- PROBLEM DETAILS -
Would you print the material exactly, starting at its first line and ending at the line holding "col = scn.collection"?

- RAW DATA -
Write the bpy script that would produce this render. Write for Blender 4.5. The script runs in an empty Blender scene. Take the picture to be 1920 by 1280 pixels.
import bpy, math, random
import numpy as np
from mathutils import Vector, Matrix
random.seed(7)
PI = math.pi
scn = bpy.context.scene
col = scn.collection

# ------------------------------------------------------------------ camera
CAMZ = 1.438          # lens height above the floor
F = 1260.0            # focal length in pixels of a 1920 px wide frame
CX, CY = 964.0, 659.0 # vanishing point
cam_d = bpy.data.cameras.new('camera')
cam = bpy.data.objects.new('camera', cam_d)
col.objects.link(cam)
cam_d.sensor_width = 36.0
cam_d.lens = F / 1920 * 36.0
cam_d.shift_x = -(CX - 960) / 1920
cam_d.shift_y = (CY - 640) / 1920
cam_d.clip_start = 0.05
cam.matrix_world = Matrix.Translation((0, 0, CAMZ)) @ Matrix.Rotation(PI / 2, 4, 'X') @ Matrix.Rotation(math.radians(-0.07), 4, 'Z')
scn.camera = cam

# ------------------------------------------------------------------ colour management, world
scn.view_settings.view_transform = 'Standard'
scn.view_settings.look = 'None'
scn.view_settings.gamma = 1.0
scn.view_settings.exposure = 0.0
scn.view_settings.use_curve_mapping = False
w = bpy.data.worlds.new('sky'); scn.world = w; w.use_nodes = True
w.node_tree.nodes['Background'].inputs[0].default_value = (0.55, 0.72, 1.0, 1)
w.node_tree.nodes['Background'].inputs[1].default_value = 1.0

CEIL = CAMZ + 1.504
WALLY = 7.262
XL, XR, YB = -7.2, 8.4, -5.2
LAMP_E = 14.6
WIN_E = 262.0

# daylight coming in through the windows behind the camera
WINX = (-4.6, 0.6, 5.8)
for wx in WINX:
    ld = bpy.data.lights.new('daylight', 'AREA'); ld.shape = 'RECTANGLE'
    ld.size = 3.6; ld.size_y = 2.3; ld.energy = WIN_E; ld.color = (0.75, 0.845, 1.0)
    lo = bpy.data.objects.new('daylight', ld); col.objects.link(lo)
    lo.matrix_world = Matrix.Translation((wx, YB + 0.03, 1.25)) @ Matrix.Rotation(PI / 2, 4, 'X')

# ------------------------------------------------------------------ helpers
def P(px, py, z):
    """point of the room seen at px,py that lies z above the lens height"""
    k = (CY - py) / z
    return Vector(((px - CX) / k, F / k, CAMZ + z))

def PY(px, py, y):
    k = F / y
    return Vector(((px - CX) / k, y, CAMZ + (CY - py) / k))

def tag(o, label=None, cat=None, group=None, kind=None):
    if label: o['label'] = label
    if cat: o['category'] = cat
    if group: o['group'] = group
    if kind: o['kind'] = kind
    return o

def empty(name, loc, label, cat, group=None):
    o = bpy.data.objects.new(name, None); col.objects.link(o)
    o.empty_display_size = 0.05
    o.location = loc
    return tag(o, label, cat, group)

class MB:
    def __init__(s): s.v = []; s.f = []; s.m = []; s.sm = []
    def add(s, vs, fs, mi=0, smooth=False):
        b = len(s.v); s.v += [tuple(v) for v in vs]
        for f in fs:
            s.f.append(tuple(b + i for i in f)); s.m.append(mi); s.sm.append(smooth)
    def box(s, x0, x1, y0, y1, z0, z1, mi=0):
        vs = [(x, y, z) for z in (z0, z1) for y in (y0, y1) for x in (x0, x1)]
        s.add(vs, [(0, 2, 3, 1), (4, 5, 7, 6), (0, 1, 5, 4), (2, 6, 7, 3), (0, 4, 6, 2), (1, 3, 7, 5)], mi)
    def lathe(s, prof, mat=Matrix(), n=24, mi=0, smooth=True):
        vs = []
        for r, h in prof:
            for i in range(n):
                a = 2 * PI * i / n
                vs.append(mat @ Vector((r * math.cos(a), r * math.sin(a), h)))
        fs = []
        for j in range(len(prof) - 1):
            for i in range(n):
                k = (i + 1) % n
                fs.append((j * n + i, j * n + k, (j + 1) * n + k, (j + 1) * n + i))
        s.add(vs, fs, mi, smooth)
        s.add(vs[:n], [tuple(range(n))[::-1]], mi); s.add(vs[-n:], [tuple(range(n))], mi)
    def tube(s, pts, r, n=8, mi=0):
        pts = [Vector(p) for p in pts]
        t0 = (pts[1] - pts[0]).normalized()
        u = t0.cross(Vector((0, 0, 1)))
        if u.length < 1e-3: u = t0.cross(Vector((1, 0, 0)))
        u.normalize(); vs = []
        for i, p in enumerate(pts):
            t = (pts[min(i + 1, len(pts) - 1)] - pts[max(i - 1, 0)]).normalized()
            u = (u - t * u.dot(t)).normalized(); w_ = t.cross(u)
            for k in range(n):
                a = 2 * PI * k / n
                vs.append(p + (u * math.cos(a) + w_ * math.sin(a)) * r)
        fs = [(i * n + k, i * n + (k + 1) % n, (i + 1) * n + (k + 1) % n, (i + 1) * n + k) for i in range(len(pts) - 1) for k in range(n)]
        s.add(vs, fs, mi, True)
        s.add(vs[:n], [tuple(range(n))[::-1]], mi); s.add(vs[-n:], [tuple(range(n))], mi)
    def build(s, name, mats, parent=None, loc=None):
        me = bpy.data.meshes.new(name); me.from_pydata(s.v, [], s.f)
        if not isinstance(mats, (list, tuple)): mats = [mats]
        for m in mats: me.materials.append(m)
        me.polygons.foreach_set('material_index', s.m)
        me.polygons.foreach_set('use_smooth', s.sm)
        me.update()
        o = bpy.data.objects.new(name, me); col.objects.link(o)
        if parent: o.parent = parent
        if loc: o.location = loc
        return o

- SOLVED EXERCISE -
Write the bpy script that would produce this render. Write for Blender 4.5. The script runs in an empty Blender scene. Take the picture to be 1920 by 1280 pixels.
import bpy, math, random
import numpy as np
from mathutils import Vector, Matrix
random.seed(7)
PI = math.pi
scn = bpy.context.scene
col = scn.collection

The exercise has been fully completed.